Rating: Summary: Vintage Bob...a classic Review: It would be impossible for me to say all I wanted about Bob Dylan in a short review, so I will just say I'm a huge fan. Don't Look Back is a classic, a must-have for Dylan fans. This fly-on-the-wall film shows Bob at just 24, ready to turn the music world on its head by "going electric." Dylan is shown doing what he does best (besides writing songs): toying with reporters and would-be interviewers like a cat would toy with a mouse. There is the infamous run-in with the Science Student (my favorite part of the film). Dylan turns every question the poor kid asks around and fires them right back with honed precision, leaving the young Englishman confused and babbling. There is the hilarious part at the end of the film where Dylan insists "I am just as good a singer as Caruso. Have you ever heard me sing? You have to listen closely, but I hit all those notes.
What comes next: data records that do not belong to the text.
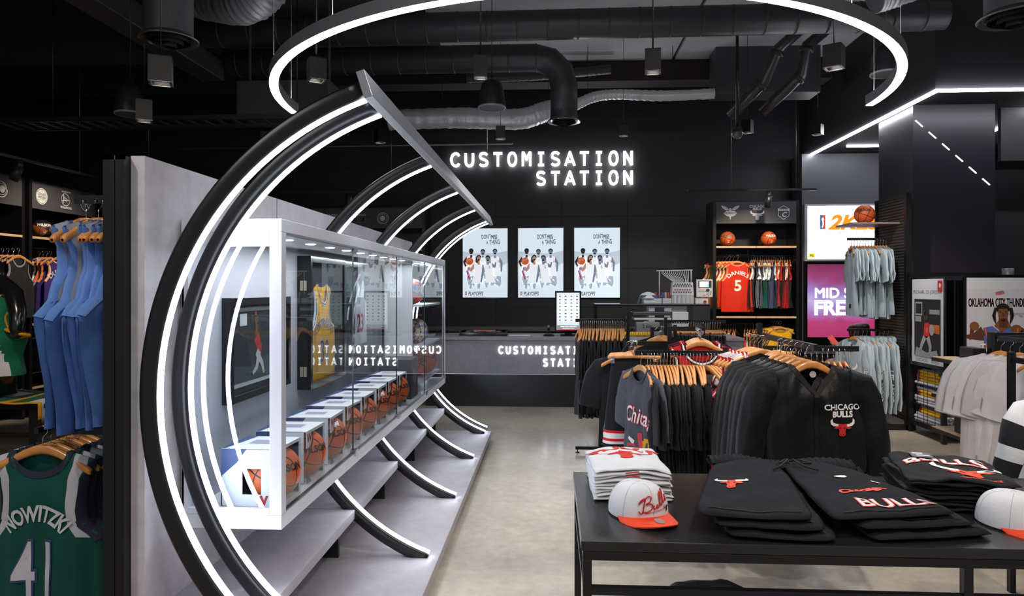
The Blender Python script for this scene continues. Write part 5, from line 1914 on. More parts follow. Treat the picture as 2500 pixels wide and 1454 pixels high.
speaker('bell-shaped black pendant speaker in front of the bent duct', -.58, 6.9, 3.40)
speaker('bell-shaped pendant speaker inside the right end of the half-ring', 3.03, 6.6, 3.58)
speaker('bell-shaped pendant speaker at the upper left', -3.92, 6.4, 3.26)
t = thing('dome_camera', 'small glass dome camera on a pole near the pipes', 'camera', (2.32, 9.0, 3.5))
mkobj('camera_pole', MB().tube([(2.32, 9.0, 3.66), (2.32, 9.0, 5.2)], .02, 10), BLACKM, t)
mkobj('camera_cap', MB().lathe([(.001, .14), (.05, .13), (.07, .07), (.07, .06)], (2.32, 9.0, 3.52), 20), mat('#303034', .3), t)
mkobj('camera_dome', MB().lathe([(.068, .06), (.06, .02), (.04, -.01), (.001, -.02)], (2.32, 9.0, 3.52), 20), mat('#56565a', .06, spec=.8), t)
t = thing('track_light', 'thin black lighting track with one spot above the emblem cabinet', 'light', (2.9, 10.8, 3.1))
mkobj('track', MB().bar((2.05, 10.8, 3.11), (3.95, 10.8, 3.11), .035, .03), BLACKM, t)
mkobj('spot_head', MB().tube([(3.25, 10.8, 3.08), (3.25, 10.8, 2.98)], .035, 14).tube([(3.25, 10.8, 3.02), (3.25, 10.86, 2.86)], .05, 16), mat('#19191b', .35), t)
for x in (2.7, 3.65):
    mkobj('cable', MB().tube([(x, 10.8, 3.12), (x, 10.8, 5.2)], .003, 5), STEEL, t)
t = thing('track_light', 'black lighting track with spots in front of the left wall emblems', 'light', (-6.2, 8.5, 3.15))
mkobj('track', MB().bar((-6.2, 6.8, 3.15), (-6.2, 11.4, 3.15), .035, .03), BLACKM, t)
for y in (7.95, 9.85):
    mkobj('spot_head', MB().tube([(-6.2, y, 3.14), (-6.2, y, 3.02)], .035, 14).tube([(-6.2, y, 3.06), (-6.28, y, 2.9)], .05, 16), mat('#333236', .35), t)
for y in (7.6, 9.0, 10.6):
    mkobj('cable', MB().tube([(-6.2, y, 3.16), (-6.2, y, 5.2)], .0035, 5), STEEL, t)
t = thing('track_light', 'black lighting track with one spot near the MAGIC emblem', 'light', (-3.4, 11.4, 3.15))
mkobj('track', MB().bar((-5.0, 11.4, 3.2), (-2.0, 11.4, 3.2), .035, .03), BLACKM, t)
mkobj('spot_head', MB().tube([(-3.3, 11.4, 3.18), (-3.3, 11.4, 2.98)], .05, 14), mat('#333236', .35), t)
for x in (-4.2, -2.6):
    mkobj('cable', MB().tube([(x, 11.4, 3.22), (x, 11.4, 4.9)], .003, 5), STEEL, t)

# ================================================================ screens on the far column
t = thing('game_screen', 'bright white screen with a large orange 2K logo on the far column', 'screen', (4.75, 12.0, 2.08))
mkobj('screen_case', MB().box(4.17, 5.52, 11.93, 12.0, 2.08, 3.02), mat('#b9b9c0', .4), t)
mkobj('lit_face', MB().box(4.215, 5.49, 11.925, 11.93, 2.11, 2.99), mat('#f2f3f6', .5, emit=1.15), t)
it = [(0, 'text', '2K', -.20, .53, .32, dict(bold=.012, shear=.3, sx=1.15, align='LEFT')), (0, 'text', '25', .24, .53, .32, dict(bold=.012, shear=.3, sx=1.15, align='LEFT')), (1, 'text', 'MICHAEL JORDAN EDITION', -.23, .455, .072, dict(spacing=1.55, align='LEFT')),
      (2, [(-.335, .53), (-.295, .53), (-.295, .76), (-.335, .76)]), (3, [(-.295, .53), (-.25, .53), (-.25, .76), (-.295, .76)]), (4, ell(-.292, .69, .02, .028, 10)), (4, limb([(-.292, .67), (-.282, .61), (-.305, .55)], .013, .008)),
      (5, [(-.52, .06), (-.42, .06), (-.42, .13), (-.52, .13)]), (6, 'text', 'PG', -.47, .075, .05, dict(bold=.002)), (7, [(-.41, .06), (-.30, .06), (-.30, .13), (-.41, .13)])]
flat_art('screen_print', t, it, lambda a, b, d: (a + .0, -.0755 - d, b), [('#f08a14', 1), ('#c99a84', 1), ('#3a5d86', .8), ('#d8432c', .9), ('#f2f3f6', 1), ('#e8d840', 1), ('#3a4a20', .5), ('#e2e4e8', 1)], emit=1.0, step=.0005)

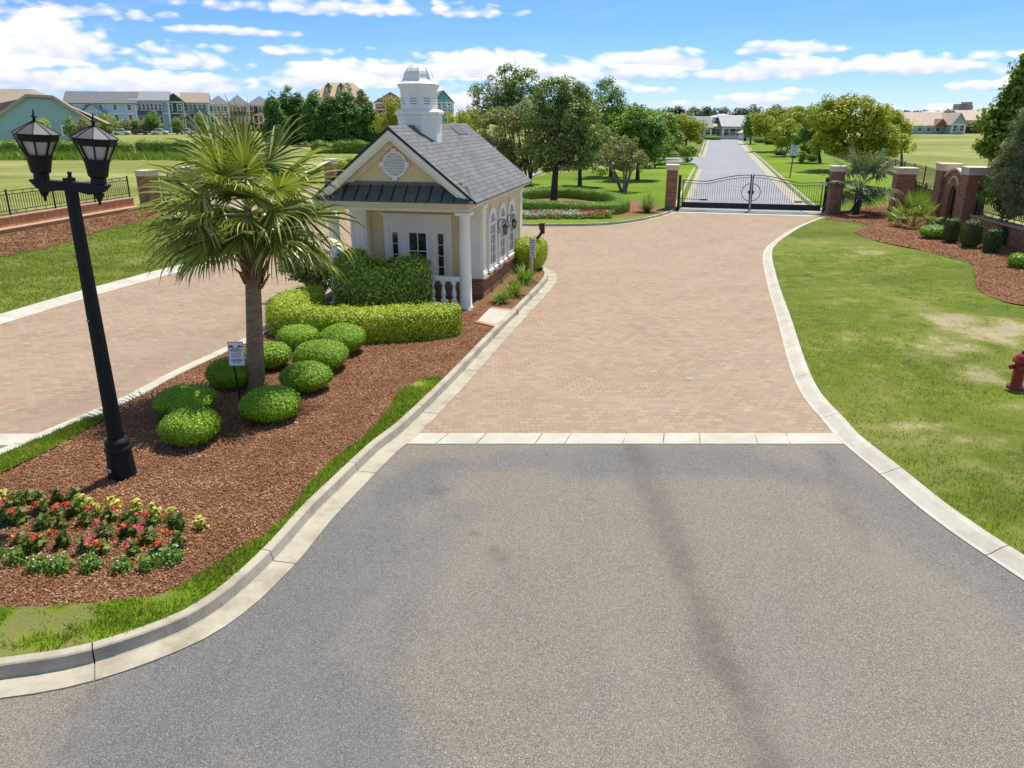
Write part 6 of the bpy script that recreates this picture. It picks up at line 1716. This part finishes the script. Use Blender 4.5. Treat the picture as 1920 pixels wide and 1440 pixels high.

And I can hold my breath three times as long, if I wanted to." Dylan is poking fun at himself, but the befuddled reporter doesn't get it. And then there are the intimate, silent shots of Bob on a train, removing his trademark sunglasses and revealing visible exhaustion, reminding those watching of the enormous pressures being placed upon him. Add all this to the concert footage and the classic opening to the film, in which a deadpan-looking Bob is filmed holding cue cards with lyrics to "Subterranean Homesick Blues" printed on them, and you've got a wonderfully entertaining look at one of the world's greatest artists. Included are supporting players like Joan Baez (slightly obnoxious in this film), Donovan, and Bob's manager, Albert Grossman. All Dylan fans, and fans of rock-oriented films, should see Don't Look Back. You won't regret it.